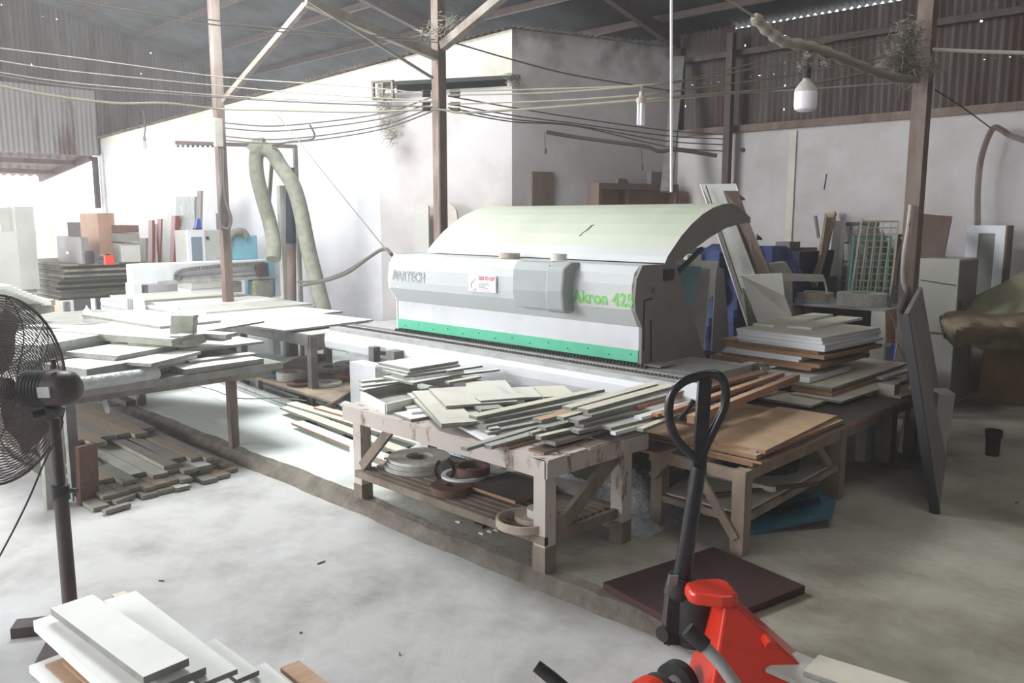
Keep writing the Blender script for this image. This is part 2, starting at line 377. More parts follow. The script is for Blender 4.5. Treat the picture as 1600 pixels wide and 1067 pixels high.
# rest of far wall beside the doorway
mb = MB(); mb.box(XF-0.1, XF+0.1, yl-0.02, 11.2, -0.1, 3.3); struct(mb.build('wall_far', 'plaster'))
mb = MB(); mb.box(XF-0.1, XF+0.1, -7.0, -5.4, -0.1, 3.3); struct(mb.build('wall_far', 'plaster'))
# door canopy outside, seen bright through the doorway
can = thing('door_canopy', 'pale corrugated canopy outside the bright doorway, on slim beams', 'canopy', (XF-1.5, 4, 3.1))
m2 = MB(); vs = []; nn = 260
for c in range(nn+1):
    y = -5.2+(yl+5.1)*c/nn
    for x, z in ((XF-0.12, 3.34), (XF-3.6, 2.98)): vs.append((x, y, z+0.03*math.sin(2*math.pi*c/4)))
m2.add(vs, [[2*c, 2*c+2, 2*c+3, 2*c+1] for c in range(nn)], 0, True); m2.build('canopy_sheet', 'roof_light', can)
for k, x in enumerate((XF-1.0, XF-2.4)):
    q = MB(); q.bar((x, -5.2, 3.16-k*0.14), (x, yl-0.2, 3.16-k*0.14), 0.06, 0.10); q.build('beam', 'roof_light', can)
q = MB(); q.bar((XF-0.14, yl-0.15, 3.24), (XF-3.5, yl-0.15, 2.9), 0.06, 0.14); q.build('beam', 'roof_light', can)
q = MB(); q.bar((XF-0.14, yl-0.08, 2.2), (XF-0.14, yl-0.08, 3.25), 0.10, 0.08); q.build('bracket', 'steel_dark', can)

# ------------------------------------------------------------------ white box room
C160 = Vector((-18.3, yl, 0))
def camp(Fd, R): v = F2*Fd+RT*R; return Vector((v.x, v.y, 0))
C800 = camp(11.88, 0); C595 = camp(12.6, -1.97); C1058 = Vector((-7.37, 11.2, 0))
ZA0 = PX(160, 217, -18.25).z; ZA1 = 4.22; ZA2 = 4.56
def wallseg(name, a, b, zb0, zb1, zt0, zt1, th, m, lab=None):
    d = (b-a).normalized(); nn = Vector((-d.y, d.x, 0)); mb = MB()
    mb.ext([(a.x, a.y, zb0), (b.x, b.y, zb1), (b.x, b.y, zt1), (a.x, a.y, zt0)], nn*th); return struct(mb.build(name, m), lab)
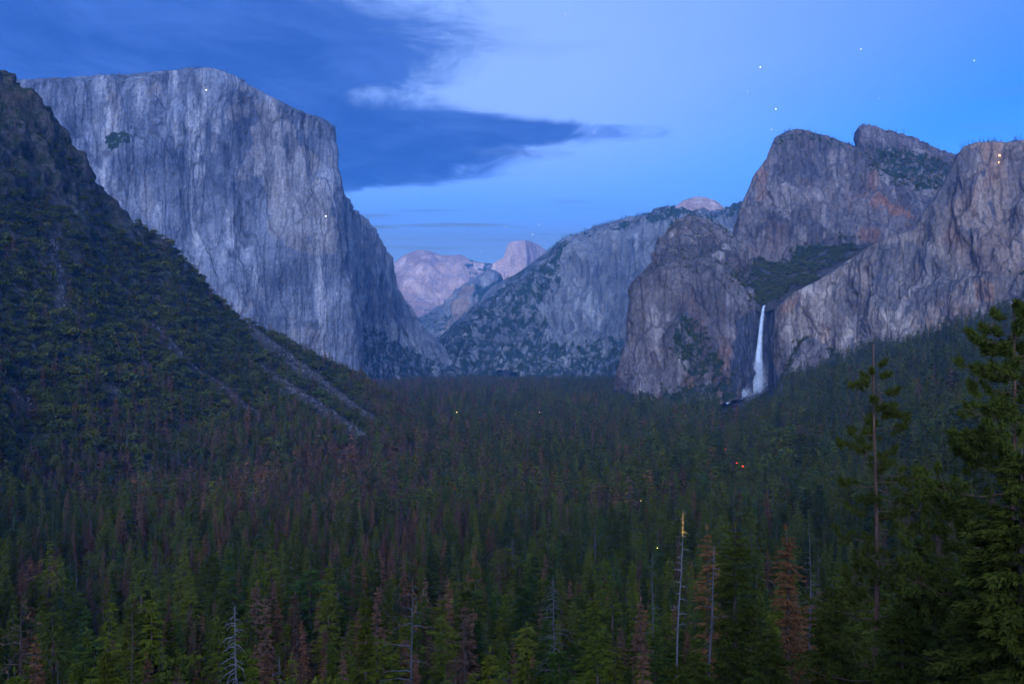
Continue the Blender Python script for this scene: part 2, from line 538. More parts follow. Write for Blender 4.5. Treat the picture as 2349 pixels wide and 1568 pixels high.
SE = [((760, 884, 3500), (760, 425, 3800)), ((790, 884, 3585), (777, 432, 3885)), ((815, 884, 3700), (800, 460, 4000)), ((840, 884, 3890), (838, 500, 4190)), ((868, 886, 4035), (867, 530, 4335)),
      ((892, 886, 4134), (885, 563, 4434)), ((915, 886, 4246), (905, 615, 4546)), ((940, 888, 4359), (925, 668, 4659)), ((970, 888, 4500), (950, 718, 4800)),
      ((1000, 888, 4582), (985, 762, 4882)), ((1030, 888, 4641), (1010, 790, 4941)), ((1058, 888, 4711), (1040, 830, 5011)), ((1085, 910, 4787), (1072, 876, 5087)), ((1130, 925, 4900), (1120, 915, 5200))]
o = loft('shaded_cliff', face_key(SE, p=1.3), 260, 240, rock_disp(22, 200, 10, 60, 3.0, 18, 6.0, 4.0, 90), M_shade, 2, 3,
         attrs={'veg': soft_polys([([(815, 745), (870, 750), (1000, 830), (1080, 868), (1080, 900), (815, 900)], 0.8)], 22, 70),
                'stain': soft_polys([([(830, 600), (930, 700), (960, 740), (830, 730)], 0.8)], 30, 80)})
tag(o, 'dark shaded cliff running down right from behind the prow of the monolith', 'cliff', kind='structure')

CR = [((830, 800, 12000), (830, 680, 14000))] + [((x, 800, 12000), (x, y, 14500)) for x, y in
      [(870, 632), (900, 602), (930, 583), (958, 572), (985, 574), (1012, 584), (1040, 585), (1055, 582), (1075, 593), (1100, 601), (1125, 603), (1150, 603), (1190, 640), (1230, 690)]]
o = loft('far_mountain', face_key(CR, p=1.2, back=((5, 500), (60, 2500))), 220, 120, rock_disp(110, 1400, 36, 320, 12, 90, 2.0, 18, 420), M_far, 2, 2, crest=300, lo=.15,
         attrs={'veg': soft_polys([([(1060, 600), (1130, 602), (1130, 625), (1075, 618)], .9), ([(930, 730), (1130, 690), (1130, 800), (930, 800)], .8)], 25, 300)})
tag(o, 'broad pinkish granite mountain far away at the end of the valley', 'mountain', kind='structure')

ND = [((x, 800, 8600), (x, y, 9300)) for x, y in
      [(930, 770), (960, 728), (990, 712), (1030, 692), (1060, 664), (1085, 645), (1110, 627), (1124, 620), (1140, 640), (1165, 690), (1190, 740)]]
o = loft('far_foothill', face_key(ND, p=1.1, back=((8, 300), (60, 1200))), 150, 110, rock_disp(90, 700, 30, 180, 8, 60, 2.5, 10, 250), M_mid, 2, 2,
         attrs={'veg': soft_polys([([(1085, 650), (1165, 630), (1160, 720), (1090, 700)], 1.0), ([(930, 715), (1040, 720), (1060, 800), (930, 800)], 0.7)], 25, 200),
                'rust': soft_polys([([(1030, 690), (1090, 650), (1060, 760), (1020, 780)], 0.5)], 20, 200)})
tag(o, 'small buff foothill in front of the far mountain', 'hill', kind='structure')

HD = [((1112, 720, 12200), (1112, 690, 12500)), ((1122, 720, 12200), (1121, 640, 12500)), ((1130, 720, 12200), (1130, 605, 12500)), ((1145, 720, 12200), (1143, 596, 12520)), ((1158, 720, 12200), (1155, 590, 12550)),
      ((1166, 720, 12200), (1161, 570, 12580)), ((1175, 720, 12220), (1168, 555, 12600)), ((1190, 720, 12240), (1188, 551, 12640)), ((1206, 720, 12250), (1206, 550, 12700)),
      ((1224, 720, 12600), (1222, 554, 12950)), ((1240, 720, 12800), (1238, 562, 13100)), ((1258, 720, 13000), (1256, 575, 13250)), ((1280, 720, 13200), (1276, 600, 13350)), ((1310, 720, 13300), (1306, 660, 13400))]
o = loft('granite_dome', face_key(HD, p=1.6, back=((4, 150), (50, 900))), 150, 110, rock_disp(25, 500, 12, 140, 5, 50, 5.0, 6, 160), M_far, 0, 1, crest=200, lo=.05)
tag(o, 'distant granite half dome with a sheer pinkish face', 'mountain', kind='structure')

SR = [(x, a, b, c) for x, a, b, c in
      [(985, 850, 830, 800), (1010, 840, 805, 772), (1060, 815, 765, 725), (1100, 800, 745, 690), (1130, 795, 725, 655), (1180, 790, 710, 630), (1215, 785, 695, 605), (1255, 795, 685, 578),
       (1285, 800, 670, 552), (1300, 800, 600, 546), (1315, 795, 555, 542), (1340, 790, 545, 533), (1370, 780, 540, 518), (1420, 775, 530, 505), (1480, 780, 520, 490), (1520, 760, 530, 475),
       (1555, 740, 530, 478), (1575, 730, 525, 480), (1605, 720, 525, 482), (1635, 720, 525, 482), (1655, 720, 530, 480), (1690, 720, 530, 464), (1740, 720, 530, 468), (1800, 720, 530, 480)]]
SRk = [[(x, 905, 4600), (x, a, 5200), (x, (a + b) / 2, 5330), (x, b, 5480), (x, (b + c) / 2, 5900 + 250 * (b - c > 60)), (x, c, 6400 + (x > 1500) * 600)] for x, a, b, c in SR]
o = loft('forested_ridge', knots_key(SRk), 330, 250, rock_disp(75, 420, 52, 190, 9, 40, 6.0, 12, 160), M_mid, 2, 3, crest=300, lo=.08,
         attrs={'veg': soft_polys([([(980, 880), (1000, 770), (1100, 690), (1255, 578), (1300, 548), (1300, 640), (1240, 700), (1270, 790), (1460, 770), (1430, 880)], 0.8),
                                   ([(1255, 575), (1480, 488), (1560, 462), (1570, 475), (1640, 490), (1720, 462), (1720, 500), (1540, 505), (1420, 525), (1300, 560)], 0.85)], 22, 120)})
tag(o, 'long blue hazy ridge with pale buttresses closing the middle of the valley', 'mountain', kind='structure')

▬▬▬

Required task >> Give again the run of lines that opens at the line with "Continue the Blender" and closes at the line with "tag(o, 'dark shaded", exactly, and only that run.

Answer to the exercise >>
Continue the Blender Python script for this scene: part 2, from line 538. More parts follow. Write for Blender 4.5. Treat the picture as 2349 pixels wide and 1568 pixels high.
SE = [((760, 884, 3500), (760, 425, 3800)), ((790, 884, 3585), (777, 432, 3885)), ((815, 884, 3700), (800, 460, 4000)), ((840, 884, 3890), (838, 500, 4190)), ((868, 886, 4035), (867, 530, 4335)),
      ((892, 886, 4134), (885, 563, 4434)), ((915, 886, 4246), (905, 615, 4546)), ((940, 888, 4359), (925, 668, 4659)), ((970, 888, 4500), (950, 718, 4800)),
      ((1000, 888, 4582), (985, 762, 4882)), ((1030, 888, 4641), (1010, 790, 4941)), ((1058, 888, 4711), (1040, 830, 5011)), ((1085, 910, 4787), (1072, 876, 5087)), ((1130, 925, 4900), (1120, 915, 5200))]
o = loft('shaded_cliff', face_key(SE, p=1.3), 260, 240, rock_disp(22, 200, 10, 60, 3.0, 18, 6.0, 4.0, 90), M_shade, 2, 3,
         attrs={'veg': soft_polys([([(815, 745), (870, 750), (1000, 830), (1080, 868), (1080, 900), (815, 900)], 0.8)], 22, 70),
                'stain': soft_polys([([(830, 600), (930, 700), (960, 740), (830, 730)], 0.8)], 30, 80)})
tag(o, 'dark shaded cliff running down right from behind the prow of the monolith', 'cliff', kind='structure')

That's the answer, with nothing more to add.